What the task requires — Beginning with the first line of the data below, reproduce every line unchanged, ending with the line that holds "return prof[-1][1]".
━━━━━━━━━━━━━━━━━━━━━━━━━━━━━━
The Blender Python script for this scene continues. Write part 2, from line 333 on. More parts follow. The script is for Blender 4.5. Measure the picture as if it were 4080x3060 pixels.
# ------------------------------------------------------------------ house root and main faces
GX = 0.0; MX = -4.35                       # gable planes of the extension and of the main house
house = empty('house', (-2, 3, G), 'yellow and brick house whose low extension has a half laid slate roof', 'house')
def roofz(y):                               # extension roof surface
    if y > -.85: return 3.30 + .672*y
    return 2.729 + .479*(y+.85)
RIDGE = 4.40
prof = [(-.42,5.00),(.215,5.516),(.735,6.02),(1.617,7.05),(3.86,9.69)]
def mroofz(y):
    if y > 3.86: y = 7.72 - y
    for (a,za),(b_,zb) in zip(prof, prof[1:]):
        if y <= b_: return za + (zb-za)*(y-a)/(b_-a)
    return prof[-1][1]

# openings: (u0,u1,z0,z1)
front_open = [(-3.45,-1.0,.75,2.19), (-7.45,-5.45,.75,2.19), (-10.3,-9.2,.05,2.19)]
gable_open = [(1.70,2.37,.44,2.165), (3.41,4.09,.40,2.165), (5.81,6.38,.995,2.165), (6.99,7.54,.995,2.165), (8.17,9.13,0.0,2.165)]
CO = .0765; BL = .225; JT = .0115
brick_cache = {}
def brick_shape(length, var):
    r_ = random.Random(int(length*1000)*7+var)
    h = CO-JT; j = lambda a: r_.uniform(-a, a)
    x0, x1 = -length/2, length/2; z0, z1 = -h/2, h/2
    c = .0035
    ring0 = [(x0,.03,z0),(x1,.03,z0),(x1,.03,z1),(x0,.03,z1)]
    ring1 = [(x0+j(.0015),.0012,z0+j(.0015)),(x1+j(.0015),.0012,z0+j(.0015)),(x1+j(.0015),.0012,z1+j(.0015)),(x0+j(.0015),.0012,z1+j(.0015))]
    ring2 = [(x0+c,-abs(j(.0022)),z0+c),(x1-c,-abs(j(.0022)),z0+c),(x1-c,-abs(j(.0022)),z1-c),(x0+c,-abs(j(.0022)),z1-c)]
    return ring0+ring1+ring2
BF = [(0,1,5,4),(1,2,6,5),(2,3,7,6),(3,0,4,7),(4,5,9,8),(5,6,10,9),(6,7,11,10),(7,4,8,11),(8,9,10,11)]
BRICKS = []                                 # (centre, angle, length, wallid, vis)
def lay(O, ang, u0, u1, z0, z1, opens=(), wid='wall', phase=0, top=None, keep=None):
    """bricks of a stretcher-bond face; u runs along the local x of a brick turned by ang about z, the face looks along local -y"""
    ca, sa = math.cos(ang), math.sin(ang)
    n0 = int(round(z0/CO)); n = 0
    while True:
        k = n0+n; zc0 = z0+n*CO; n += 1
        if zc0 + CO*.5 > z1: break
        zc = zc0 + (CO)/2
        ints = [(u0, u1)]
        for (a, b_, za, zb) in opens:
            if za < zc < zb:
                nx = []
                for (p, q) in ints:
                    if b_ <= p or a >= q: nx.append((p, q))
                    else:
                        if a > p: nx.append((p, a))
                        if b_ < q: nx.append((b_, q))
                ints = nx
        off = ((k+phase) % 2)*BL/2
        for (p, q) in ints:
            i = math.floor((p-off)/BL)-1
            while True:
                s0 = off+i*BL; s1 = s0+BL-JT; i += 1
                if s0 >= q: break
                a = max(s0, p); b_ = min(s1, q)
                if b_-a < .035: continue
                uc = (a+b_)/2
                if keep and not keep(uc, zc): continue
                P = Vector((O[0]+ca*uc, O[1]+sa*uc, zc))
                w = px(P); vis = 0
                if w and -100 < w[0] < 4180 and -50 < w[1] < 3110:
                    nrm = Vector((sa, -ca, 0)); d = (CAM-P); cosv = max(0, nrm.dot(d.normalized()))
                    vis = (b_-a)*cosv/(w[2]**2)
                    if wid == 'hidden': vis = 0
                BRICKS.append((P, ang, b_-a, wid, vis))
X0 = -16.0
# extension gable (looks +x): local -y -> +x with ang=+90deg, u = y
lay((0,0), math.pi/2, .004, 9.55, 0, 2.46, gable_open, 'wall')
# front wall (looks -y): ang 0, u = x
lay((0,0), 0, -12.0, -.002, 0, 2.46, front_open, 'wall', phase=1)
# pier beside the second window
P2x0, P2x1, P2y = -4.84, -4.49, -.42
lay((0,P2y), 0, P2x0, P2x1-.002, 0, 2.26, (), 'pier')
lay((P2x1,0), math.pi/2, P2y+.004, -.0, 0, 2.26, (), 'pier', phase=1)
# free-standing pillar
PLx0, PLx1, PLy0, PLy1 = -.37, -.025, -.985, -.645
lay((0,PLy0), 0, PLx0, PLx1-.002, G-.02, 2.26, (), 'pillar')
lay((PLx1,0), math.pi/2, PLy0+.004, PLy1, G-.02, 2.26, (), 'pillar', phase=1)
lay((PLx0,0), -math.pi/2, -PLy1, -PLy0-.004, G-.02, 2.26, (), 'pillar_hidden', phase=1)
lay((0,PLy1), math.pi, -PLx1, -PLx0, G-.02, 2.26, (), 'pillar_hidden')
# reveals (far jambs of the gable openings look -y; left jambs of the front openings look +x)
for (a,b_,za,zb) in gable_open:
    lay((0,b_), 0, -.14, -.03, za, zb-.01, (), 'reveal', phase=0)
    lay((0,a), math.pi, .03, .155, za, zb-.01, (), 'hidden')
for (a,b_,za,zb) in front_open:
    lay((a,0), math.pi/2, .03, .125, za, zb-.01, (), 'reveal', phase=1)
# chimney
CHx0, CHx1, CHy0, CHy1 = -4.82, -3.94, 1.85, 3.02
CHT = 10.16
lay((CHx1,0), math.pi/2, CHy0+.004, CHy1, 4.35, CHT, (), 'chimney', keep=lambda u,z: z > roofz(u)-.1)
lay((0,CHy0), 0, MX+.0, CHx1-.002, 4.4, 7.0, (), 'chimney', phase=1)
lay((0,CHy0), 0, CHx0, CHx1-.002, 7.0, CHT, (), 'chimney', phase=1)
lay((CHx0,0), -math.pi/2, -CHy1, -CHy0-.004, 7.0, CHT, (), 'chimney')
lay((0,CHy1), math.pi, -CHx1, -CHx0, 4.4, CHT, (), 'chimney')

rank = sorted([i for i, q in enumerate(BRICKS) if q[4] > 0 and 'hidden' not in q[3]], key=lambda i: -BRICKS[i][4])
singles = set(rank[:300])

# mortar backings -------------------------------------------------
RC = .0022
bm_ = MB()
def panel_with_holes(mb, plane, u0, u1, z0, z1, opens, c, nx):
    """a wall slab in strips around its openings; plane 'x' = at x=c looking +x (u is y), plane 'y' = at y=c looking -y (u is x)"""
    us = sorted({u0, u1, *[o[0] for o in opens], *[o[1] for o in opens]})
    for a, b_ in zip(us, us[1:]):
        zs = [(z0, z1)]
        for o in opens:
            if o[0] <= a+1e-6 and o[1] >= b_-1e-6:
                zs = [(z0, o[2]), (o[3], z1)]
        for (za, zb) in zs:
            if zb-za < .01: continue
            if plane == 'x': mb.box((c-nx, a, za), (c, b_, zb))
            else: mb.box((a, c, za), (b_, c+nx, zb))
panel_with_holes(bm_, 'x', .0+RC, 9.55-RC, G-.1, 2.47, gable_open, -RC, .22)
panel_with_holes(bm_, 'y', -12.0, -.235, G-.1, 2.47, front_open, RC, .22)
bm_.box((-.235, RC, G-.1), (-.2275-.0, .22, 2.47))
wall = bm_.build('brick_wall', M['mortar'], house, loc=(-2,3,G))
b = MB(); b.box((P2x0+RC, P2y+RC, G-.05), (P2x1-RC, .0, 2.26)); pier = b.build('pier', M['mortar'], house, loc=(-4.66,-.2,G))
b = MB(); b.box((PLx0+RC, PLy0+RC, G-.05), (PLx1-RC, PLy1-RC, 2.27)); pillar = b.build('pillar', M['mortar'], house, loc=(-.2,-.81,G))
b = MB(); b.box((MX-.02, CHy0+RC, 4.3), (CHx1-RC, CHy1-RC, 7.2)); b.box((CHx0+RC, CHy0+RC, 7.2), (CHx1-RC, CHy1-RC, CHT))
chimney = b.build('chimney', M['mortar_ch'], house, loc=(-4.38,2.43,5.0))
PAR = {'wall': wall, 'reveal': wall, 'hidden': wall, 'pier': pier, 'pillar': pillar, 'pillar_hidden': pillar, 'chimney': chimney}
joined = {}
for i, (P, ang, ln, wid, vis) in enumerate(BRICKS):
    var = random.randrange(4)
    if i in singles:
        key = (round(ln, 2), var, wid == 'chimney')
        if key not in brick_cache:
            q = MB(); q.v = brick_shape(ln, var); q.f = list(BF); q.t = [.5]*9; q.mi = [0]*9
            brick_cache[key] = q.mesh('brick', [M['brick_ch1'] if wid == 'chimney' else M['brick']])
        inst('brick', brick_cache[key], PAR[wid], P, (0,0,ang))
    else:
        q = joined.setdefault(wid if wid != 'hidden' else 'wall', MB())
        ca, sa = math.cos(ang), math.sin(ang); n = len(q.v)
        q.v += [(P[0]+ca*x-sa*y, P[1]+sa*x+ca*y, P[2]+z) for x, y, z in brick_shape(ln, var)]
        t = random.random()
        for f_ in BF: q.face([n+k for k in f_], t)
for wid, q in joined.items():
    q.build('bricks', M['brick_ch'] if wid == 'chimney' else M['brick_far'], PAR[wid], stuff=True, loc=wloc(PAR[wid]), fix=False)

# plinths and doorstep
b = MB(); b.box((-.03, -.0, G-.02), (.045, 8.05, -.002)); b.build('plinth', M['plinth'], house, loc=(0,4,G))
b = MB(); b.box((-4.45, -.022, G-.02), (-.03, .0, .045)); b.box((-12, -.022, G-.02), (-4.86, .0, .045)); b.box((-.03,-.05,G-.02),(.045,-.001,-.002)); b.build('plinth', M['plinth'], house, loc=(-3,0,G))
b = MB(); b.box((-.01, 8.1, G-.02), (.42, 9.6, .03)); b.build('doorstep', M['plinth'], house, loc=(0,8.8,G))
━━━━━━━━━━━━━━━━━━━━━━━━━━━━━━
Solution below —
The Blender Python script for this scene continues. Write part 2, from line 333 on. More parts follow. The script is for Blender 4.5. Measure the picture as if it were 4080x3060 pixels.
# ------------------------------------------------------------------ house root and main faces
GX = 0.0; MX = -4.35                       # gable planes of the extension and of the main house
house = empty('house', (-2, 3, G), 'yellow and brick house whose low extension has a half laid slate roof', 'house')
def roofz(y):                               # extension roof surface
    if y > -.85: return 3.30 + .672*y
    return 2.729 + .479*(y+.85)
RIDGE = 4.40
prof = [(-.42,5.00),(.215,5.516),(.735,6.02),(1.617,7.05),(3.86,9.69)]
def mroofz(y):
    if y > 3.86: y = 7.72 - y
    for (a,za),(b_,zb) in zip(prof, prof[1:]):
        if y <= b_: return za + (zb-za)*(y-a)/(b_-a)
    return prof[-1][1]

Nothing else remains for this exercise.